Inilah bencana pertama bagi dunia Sepak Bola nasional Indonesia. Kekuatan utama Alfred Riedl adalah pada disiplin dan kekakuannya menjaga Firman Utina dan kawan-kawan di timnas Indonesia. Pada suatu titik, Alfred Riedl rupanya sudah tidak tahan menahan beragam kepentingan Politik yang diboncengkan kepada timnas Indonesia. Alfred Riedl mulai menyerah saat Firman Utina dan rekan – rekannya di timnas Indonesia dibawa ke rumah pribadi keluarga Bakrie. Selanjutnya, kita semua tahu, timnas Indonesia gagal meraih impian lama merebut gelar juara pertama di Piala AFF tahun 2010

Namun, bukan kegagalan meraih juara yang benar sebuah bencana. Tragedi sesungguhnya adalah perubahan sikap Alfred Riedl. Ralatnya terhadap ucapannya sendiri di Bukit Jalil Kuala Lumpur Malaysia menunjukkan, Alfred Riedl menyerah kepada politisi Kepengurusan PSSI. Jika Alfred Riedl menyerah, artinya Alfred Riedl membuka pintu selebar-lebarnya pada intervensi-intervensi selanjutnya. Jika benar ini terjadi—dan semoga saja tidak—tidak ada lagi yang bisa kita bangsa Indonesia harapkan dari mantan ujung tombak timnas Austria itu.

Tak lama setelah bencana Alfred Riedl, sepak bola Nasional Indonesia kembali mengalami masa-masa kelam akibat perseteruan antara PSSI dan pengelola Liga Primer Indonesia (LPI). Sebagai bentuk ketidakpuasan terhadap kinerja PSSI—yang selama delapan tahun masa kepengurusan Nurdin Halid tidak menghasilkan prestasi di tingkat internasional—kompetisi yang digagas oleh pengusaha Arifin Panigoro seharusnya disikapi wajar-wajar saja, tanpa perlu memberi muatan-muatan politik, apalagi syak wasangka picik.

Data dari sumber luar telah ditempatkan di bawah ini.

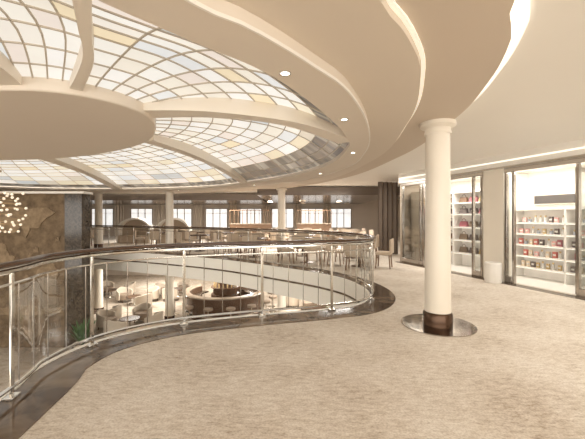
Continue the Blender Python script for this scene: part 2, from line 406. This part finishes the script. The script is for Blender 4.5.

Sebagai kompetisi yang dicita-citakan menjadi profesional dan bersih, seharusnya Liga Primer Indonesia (LPI) diberi kesempatan untuk membuktikan dirinya tanpa harus diganggu, apalagi diancam-ancam. Sikap PSSI yang berkeras kepala dengan menyatakan Liga Primer Indonesia (LPI) sebagai kompetisi ilegal dan harus dilarang justru semakin menunjukkan arogansi organisasi Olah Raga tertua di Indonesia PSSI dibawah naungan Nurdin Halid, Nugraha Besoes beserta Konco – konconya

Jika Nurdin Halid, Nugraha Besoes beserta konco – konconya di kepengurusan Pusat PSSI bertindak lebih arif dengan memberikan ruang kepada Liga Primer Indonesia (LPI) untuk duduk bersama demi kebangkitan sepak bola nasional Indonesia, tampaknya kita bisa menghindarkan diri dari lanjutan bencana sepak bola. Kalaupun Nurdin Halid, Nugraha Besoes beserta Konco – konconya di kepengurusan Pusat PSSI tidak sepakat, tidak perlu pula membuang energinya dengan sikap konfrontatif yang akan merugikan sepak bola Nasional Indonesia.

Jauh lebih bermanfaat jika Nurdin Halid, Nugraha Besoes beserta konco – konconya di kepengurusan PSSI justru menyalurkan energinya untuk membenahi mutu kompetisi Liga Super Indonesia (LSI) yang meski sudah teratur dan makin besar kapitalisasinya, belum juga menghasilkan tim nasional Indonesia yang berprestasi. Mutu kompetisi, antara lain, bisa diangkat dengan menaikkan mutu pelatih dan wasit. Jika Nurdin Halid, Nugraha Besoes beserta konco – konconya di kepengurusan Pusat PSSI benar-benar mau bekerja keras, kita tidak lagi bicara pada level Asia Tenggara atau Piala AFF yang baru berlalu yang kategorinya masih berada di ”tingkat kecamatan” dalam tata pergaulan sepak bola Internasional. Dengan jutaan bakat yang tersebar di seluruh Nusantara, Indonesia seharusnya sudah berbicara di tingkat elite Asia dan lawan-lawan kita bukan lagi Malaysia atau Thailand, melainkan Jepang, Korea Selatan, atau Australia.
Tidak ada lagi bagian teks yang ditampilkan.